Capturing the Center

Again, Lavoisier's insights are subtle and detailed--and several specific predictions can be made from his model. For example, the upper and lower littoral beds will be confluent near the coast because the intervening pelagic bed didn't reach this far inland. Thus, a vertical section drawn here should show a single thick littoral bed made of large and angular pebbles. But, farther away from shore, a vertical section should include a full array of alternating beds, illustrating the entire cycle and moving (top to bottom as shown in the vertical line, located just left of center and marked 12345) from the upper littoral bed of the falling sea (1) to the intervening pelagic bed (2), the lower littoral bed of the rising sea (3), the underlying chalk (4), and finally the foundation of the ancienne terre (5).

Thus, Lavoisier's model makes highly specific predictions about the sediments deposited in full cycles of rising and falling seas, as expressed in the vertical sections that adorned the right-hand margins of the maps he made with Guettard, and that represented his signal and original contribution to the developing science of geology. Moreover, the model specified predictions not only for the vertical sequences of single places but also for geographical variation in those sequences from place to place. Therefore, in a last figure, Lavoisier presents some actual vertical sections measured in the field. The example presented here corresponds exactly to his prediction for section 12345 in the idealized model. Note the perfect correspondence between Lavoisier's Coupe des Montagnes des Environ de Saint Gohain, "section through the mountains in the neighborhood of St. Gobain," and his model (except that the actual section doesn't extend below the chalk into the ancient basement). The measured section shows four layers, labeled upper littoral, pelagic beds, lower littoral, and chalk (note the layers of flint nodules in the lowermost chalk). Lavoisier had intended to write several more geological papers filled with similar empirical details to test his model. Thus, this pilot study presents only a few actual sections, but with impressive promise for validation. Lavoisier had achieved a scientific innovation of the finest and most indubitable form: he had added a dimension (literally) to our knowledge of natural history.

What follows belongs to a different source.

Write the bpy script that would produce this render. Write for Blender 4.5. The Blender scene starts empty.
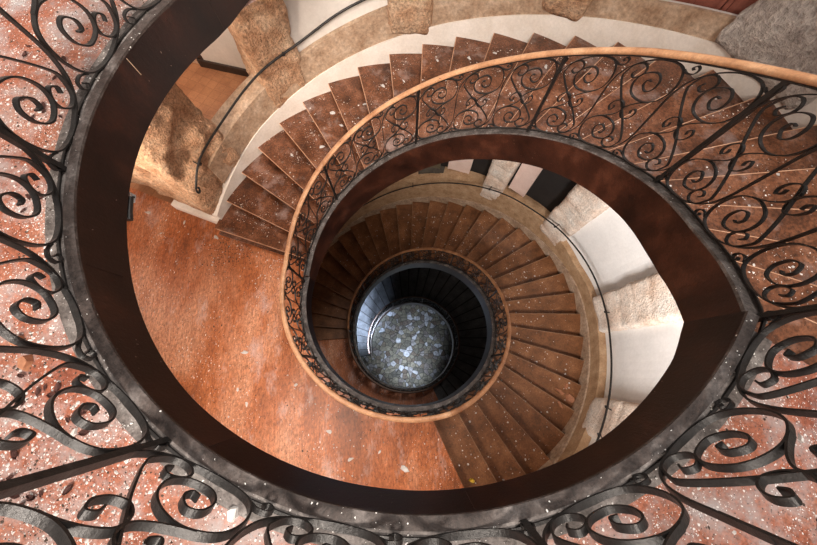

As if he had not done enough already, Lavoisier then ended his treatise with two pages of admittedly hypothetical reasoning on the second great general theme in the study of time and history. His model of oscillating seas lies fully within the Newtonian tradition of complete and a historical generality. Lavoisier's ocean cycles operate through time, but they do not express history because no events of distinctive directionality ever occur; no result ever denotes a unique moment. The cycles obey a timeless law of nature and proceed in the same way, no matter when they run; cycle 100 will yield the same results as cycle 1, and the record of rocks can never tell you where you stand in the flow of history. All variation reflects either general environment (high or low sea) or local circumstance (type of rock in the cliff being eroded), and not any distinctive imprint of history.